Selain itu, Kusman kecewa, sebab jaksa mengamini hadirnya saksi ‘A de charge’ atau saksi yang ditunjuk oleh para terdakwa untuk melakukan pembelaan atas dakwaan yang ditunjukan kepada kelima sipir.

“Yang janggal lagi, hadirnya saksi A de Charge, yakni Kepala Lapas Tanjung. Ya jelas antara pimpinan dan anak buah ada hubungan pekerjaan, ada kepentingan dan kesaksiannya tentu lemah, sebab beliau tidak melihat langsung kejadian tersebut,” katanya.

“Ini juga membuktikan dan membuat kita sadar bahwa kita hanya kaum kecil yang mencoba melawan betapa kuatnya birokrasi antara pejabat Lapas, pejabat Kejaksaan dan Kepolisian di Kabupaten Tabalong,” tambahnya.

Maka dari itu, kata Kusman, upaya terakhir dari pihaknya hanyalah meminta belas kasih daripada ketua majelis hakim untuk membuka hati nuraninya agar dapat melihat fakta persidangan dengan transparan.

“Kami meminta majelis hakim yang mempunyai hati nurani bisa menilai fakta persidangan bahwa perbuatan pengeroyokan yang dilakukan para terdakwa jelas terbukti,” katanya.

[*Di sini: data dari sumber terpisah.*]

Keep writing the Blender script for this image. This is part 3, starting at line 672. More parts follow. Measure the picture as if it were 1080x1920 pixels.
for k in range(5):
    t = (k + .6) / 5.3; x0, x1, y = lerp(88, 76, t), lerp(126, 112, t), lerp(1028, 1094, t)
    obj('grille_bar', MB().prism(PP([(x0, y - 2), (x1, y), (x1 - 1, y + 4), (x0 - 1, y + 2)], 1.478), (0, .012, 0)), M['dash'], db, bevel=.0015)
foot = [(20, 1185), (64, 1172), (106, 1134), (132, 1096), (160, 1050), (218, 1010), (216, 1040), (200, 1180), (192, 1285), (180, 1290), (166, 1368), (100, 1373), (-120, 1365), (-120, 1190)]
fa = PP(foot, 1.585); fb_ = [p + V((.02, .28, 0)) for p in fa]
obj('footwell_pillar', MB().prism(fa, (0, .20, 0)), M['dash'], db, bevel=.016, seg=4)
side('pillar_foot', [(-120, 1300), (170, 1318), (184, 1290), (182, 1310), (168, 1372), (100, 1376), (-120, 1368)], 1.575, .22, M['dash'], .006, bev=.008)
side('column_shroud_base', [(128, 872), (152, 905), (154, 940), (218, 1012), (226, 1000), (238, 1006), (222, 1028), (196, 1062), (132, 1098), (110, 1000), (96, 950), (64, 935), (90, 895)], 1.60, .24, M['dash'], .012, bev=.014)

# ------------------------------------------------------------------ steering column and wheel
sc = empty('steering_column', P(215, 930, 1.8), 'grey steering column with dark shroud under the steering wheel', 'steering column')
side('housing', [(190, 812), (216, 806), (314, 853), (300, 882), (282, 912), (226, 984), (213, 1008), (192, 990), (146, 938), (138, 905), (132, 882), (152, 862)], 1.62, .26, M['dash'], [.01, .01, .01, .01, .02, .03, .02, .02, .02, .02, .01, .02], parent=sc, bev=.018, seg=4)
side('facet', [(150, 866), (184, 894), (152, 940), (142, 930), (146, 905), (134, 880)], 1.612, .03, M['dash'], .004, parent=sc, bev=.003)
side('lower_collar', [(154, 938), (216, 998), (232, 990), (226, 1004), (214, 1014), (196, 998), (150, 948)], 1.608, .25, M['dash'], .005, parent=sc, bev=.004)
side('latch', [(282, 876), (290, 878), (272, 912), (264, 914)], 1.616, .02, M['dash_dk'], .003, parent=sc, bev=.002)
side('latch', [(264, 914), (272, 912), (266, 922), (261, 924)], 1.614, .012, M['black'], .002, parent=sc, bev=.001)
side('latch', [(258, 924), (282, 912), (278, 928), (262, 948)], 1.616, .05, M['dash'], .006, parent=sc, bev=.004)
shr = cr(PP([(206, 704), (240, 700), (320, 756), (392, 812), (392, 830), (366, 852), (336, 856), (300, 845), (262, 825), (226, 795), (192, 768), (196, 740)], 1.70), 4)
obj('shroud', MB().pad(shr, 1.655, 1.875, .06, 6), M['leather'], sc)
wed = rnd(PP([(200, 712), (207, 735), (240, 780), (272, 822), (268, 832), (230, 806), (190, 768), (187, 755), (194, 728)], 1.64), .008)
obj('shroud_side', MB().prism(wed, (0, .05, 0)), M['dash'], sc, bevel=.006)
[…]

“Karena, dari hasil monitoring kami via zoom, baik keterangan saksi dan dari keterangan para terdakwa sendiri memang terjadi pemukulan, pemitingan, penendangan yang dilakukan bersama-sama. Hal tersebut dikuatkan dengan hasil visum et repertum yang memang ada luka dan memar di tubuh korban serta masih merasakan sakit hingga saat ini,” lanjutnya.

Kusman berharap, kepada ketua majelis hakim persidangan untuk menjatuhkan hukuman yamg benar-benar setimpat kepada kelima terdakwa.

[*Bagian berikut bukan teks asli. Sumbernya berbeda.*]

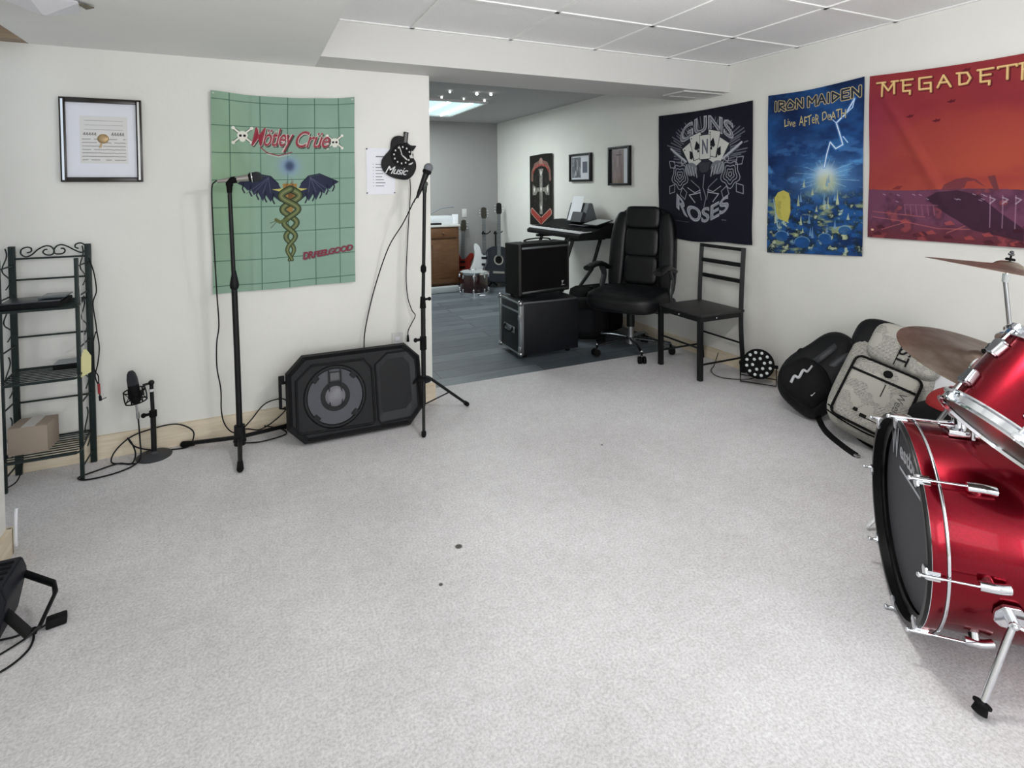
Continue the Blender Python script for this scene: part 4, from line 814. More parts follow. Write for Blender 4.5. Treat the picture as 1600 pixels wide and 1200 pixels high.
# ---- tripod microphone stand at the wall corner
t = thing('microphone_stand', 'black tripod microphone stand with folding legs at the wall corner', 'microphone stand', (.878, 3.10, 0))
b = MB(); b.cyl((0, 0, .235), (.002, 0, .69), .0135, n=18); b.cyl((0, 0, .10), (0, 0, .26), .011, n=16); b.build('lower_pole', M_black, t)
b = MB(); b.cyl((.002, 0, .68), (.020, .004, 1.345), .0100, n=16); b.build('upper_pole', M_black, t)
b = MB(); b.cyl((0, 0, .425), (0, 0, .50), .019, .019, n=18); b.cyl((0, 0, .485), (-.045, -.004, .485), .008, n=12); b.sph((-.045, -.004, .485), .012, 12, scale=(1, 1, 1.1)); b.build('height_clamp', M_rubber, t)
b = MB(); b.cyl((.001, 0, .665), (.001, 0, .73), .018, .014, n=18); b.cyl((0, 0, .715), (.04, .0, .715), .007, n=12); b.sph((.04, 0, .715), .011, 12); b.build('clutch', M_rubber, t)
b = MB(); b.lathe([(.009, 0), (.0165, .012), (.0165, .035), (.009, .05)], 20, T(.007, .001, .865)); b.build('grip', M_rubber, t)
b = MB(); b.lathe([(.012, 0), (.042, .004), (.045, .016), (.035, .026), (.014, .03)], 28, T(0, 0, .238)); hub = b.build('leg_hub', M_plast, t)
for (x, y) in ((-.055, -.185), (.31, .118), (-.20, .15)):
    e_ = Vector((x, y, .012)); d = Vector((x, y, 0)).normalized(); s0 = Vector((d.x * .04, d.y * .04, .252)); b = MB(); b.tube([tuple(s0), tuple(e_)], .0085, 10, smooth=False); o = b.build('leg', M_black, t)
    m_ = s0.lerp(e_, .52); b = MB(); b.tube([(0, 0, .105), tuple(m_)], .004, 8, smooth=False); b.build('brace', M_black, o)
    b = MB(); b.cyl(tuple(s0.lerp(e_, .93)), tuple(e_), .0125, .0135, n=14); b.sph(tuple(e_), .0125, 12); b.build('rubber_foot', M_rubber, o)
    b = MB(); b.sph(tuple(m_), .007, 8); b.build('rivet', M_steel, o)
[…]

“Kami hanya rakyat kecil meminta agar para terdakwa dijatuhi hukuman seberatnya sesuai apa yang telah mereka perbuat serta diberhentikan dari pekerjaannya,” katanya.

Lebih jauh, Kusman juga berharap agar Lapas Kelas II B Tanjung menghentikan intimidasi terhadap narapidana yang memberikan kesaksian di persidangan.

“Sampai saat ini mereka masih diperlakukan buruk dan ditempatkan di strap cell. Padahal mereka hanya memberi kesaksian apa yang mereka lihat,” katanya.

Selain itu, kata Kusman, para saksi tersebut juga dikategorikan sebagai narapidana Register F sehingga tidak bisa mendapatkan hak remisi.

“Karena mereka melihat dan jadi saksi, menyampaikan fakta di persidangan, malah mereka tidak dapat remisi, mau itu remisi umum ataupun khusus, ini kan lucu. Ini sangat sewenang-wenang,” katanya mengakhiri.

Terkait hal tersebut, Kepala Lapas Kelas II B Tanjung, M Yahya mengatakan, ditempatkannya ketiga saksi di dalam strap cell bertujuan untuk upaya pengamanan. “Itu untuk upaya pengamanan agar mereka tidak mendapat intervensi, makanya kita taruh di sana,” ujarnya.

Kendati demikian, kata Yahya, ketiga saksi tidak diperlakukan layaknya narapidana yang di strap cell lantaran melakukan pelanggaran.

“Mereka tetap kami keluarkan, boleh senam dan segala macam,” katanya.

Soal ditetapkannya dua antara ketiga saksi sebagai register F, Yahya mengakui kalau hal tersebut benar adanya. Namun, ia membantah kalau hal tersebut dilakukan lantaran kesaksian yang diberikan oleh keduanya.

“Bukan karena memberikan kesaksian. Tapi karena mereka kedapatan membawa smartphone,” katanya.

Sedangkan satu saksi lainnya, dikategorikan sebagai narapidana Register H atau narapidana yang diasingkan sebab alasan keamanan.